With a video camera and a stills camera hanging from each shoulder, a big backpack full of kit and a tripod slung on a remaining inch of shoulder, I knew it was going to be hot and highly charged in 40 degrees with an agenda that looked optimistic. The problem with visiting reps is they are always accompanied by an entourage. This day was no exception and we travelled in a convoy of 3 cars with many other personnel joining us at each stop.
It was interesting to see the kind of support the UN provides for Syrian children in Jordan, and our first visit was to somewhere called a 'child friendly space' - jargon for a room where children can have some organised playtime with trained local supervisors. It was impressive and the children looked happy, although it turned out to be the only place where I was allowed to actually film and take photos, which is ironic considering I had been booked for the day to film and take photos. Luckily I got a bit done there. I wasn't allowed into the flat to visit a Syrian family, so I hung about outside until they all came out - and then had to try and grab some shots of the reps getting in and out of cars.
We arrived at Za'atari camp at about 1.30pm - already two hours late, and the main street, coined: 'The Champs Elysees' was eerily quiet. As we arrived at 'base camp' from where, behind barbed wire and railings, all the agencies function, there was talk of some demonstrations in the camp. We visited a small school where I wasn't really allowed to talk to children, or get them to talk to me, but I managed to get some quite rough footage and photos, dodging between the packs of photographers and other journalists who were there to film a Danish Princess who was also visiting that day.
Then there was a press conference which the representatives led - and I was told with about a minute to spare, that they needed it filmed. So I jostled for space, with no time to put up a tripod with the other press, and filmed the conference hand held. By that stage it probably looked like I'd just jumped out of the shower and the last thing I felt like was lunch with the gang.
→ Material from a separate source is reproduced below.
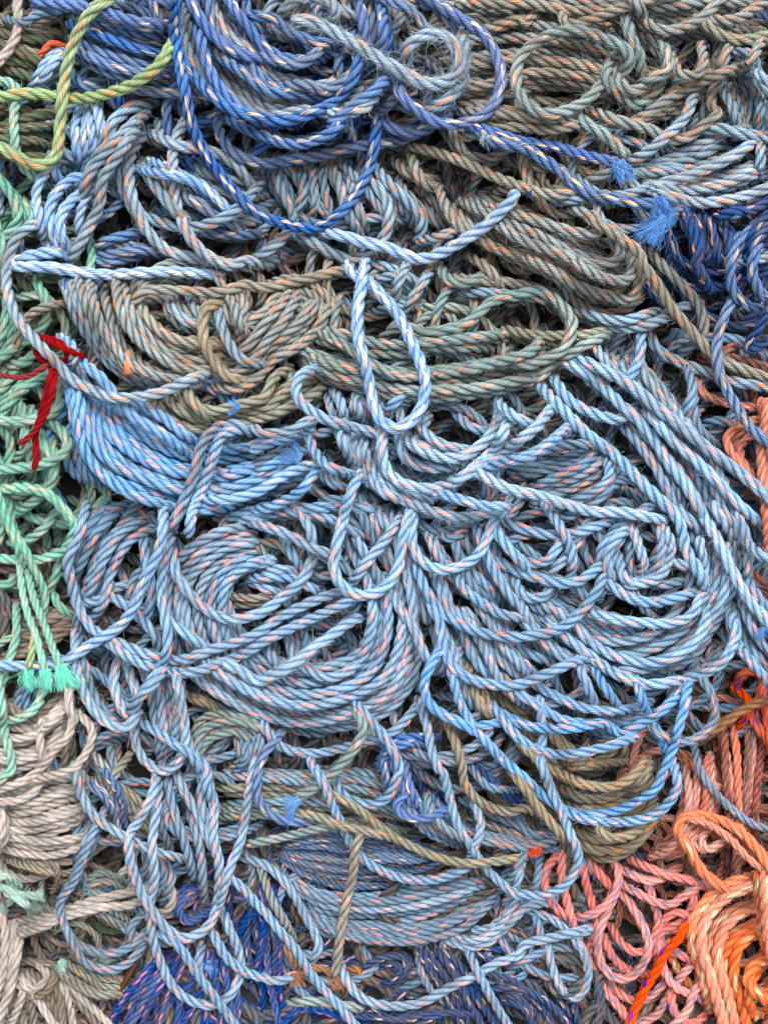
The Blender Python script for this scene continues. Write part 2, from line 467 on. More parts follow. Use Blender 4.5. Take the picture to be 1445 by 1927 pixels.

So as they were having lunch I set up my camera to get at least one interview from one of the reps after he swallowed his last mouthful - with a dusty wind howling and the sun beating down on the hard, beige ground. There was much to-ing and fro-ing from people in different logo-ed vests and it was at that point the tragic story of the suspected Syrian government sarin gas attack, killing over 1000 people, broke. And there on the mobile phones of some of the UN workers, were pictures of lines and lines of little children wrapped in white shrouds, looking to a casual observer, as if they were asleep.
I sat on a step, thinking of my own boys' faces when they're sleeping, and thinking how far away this aid circus felt from these daily tragedies: like Dunblane and Lockerbie and Hungerford happening day on day on day on day, but with no one taking account.
Looking at the exhausted faces of employees of the aid scene - you can see how much they're trying to help. But you can feel the wheel of chaos within the chaos, and when you're there, you can't help but spin with it. You can notice order in the rows of tents and caravans in the camp, but these white carapaces are where order ends. And you can't help but doubt that the hardest work from the most qualified people in fluorescent vests, would ever sort this out. This crisis defies any good will or training or money, it seems.
After a snatched interview with one of the reps I had to rip home from Za'atari camp to send the video files to New York. The bandwidth here is slower than the US, and after a stack of technical hitches I was still sitting at my desk at 11pm talking to Pedro, the tech help in NYC. I resigned myself to an all-nighter and as the little green bars edged their way from 0% to 100% as the five video files snailed their way through, I made a loaf of bread, tidied my office and read some poetry. By 3.30am they'd made it and I lay down on our bed and ran over in my head, the images and the sounds of the day.
As the little children in the UN child friendly space in Irbid sang, 'If you're happy and you know it, clap your hands,' in Arabic, their fellow citizens on the other side of the border, just an hour's drive from here, were lining up the tiny corpses for that day's horror to be seen by the world.
Isn't it time that Ban Ki Moon and his bands of supposedly highly qualified, and very definitely highly paid colleagues and allied parties, did something more dramatic to end this hell?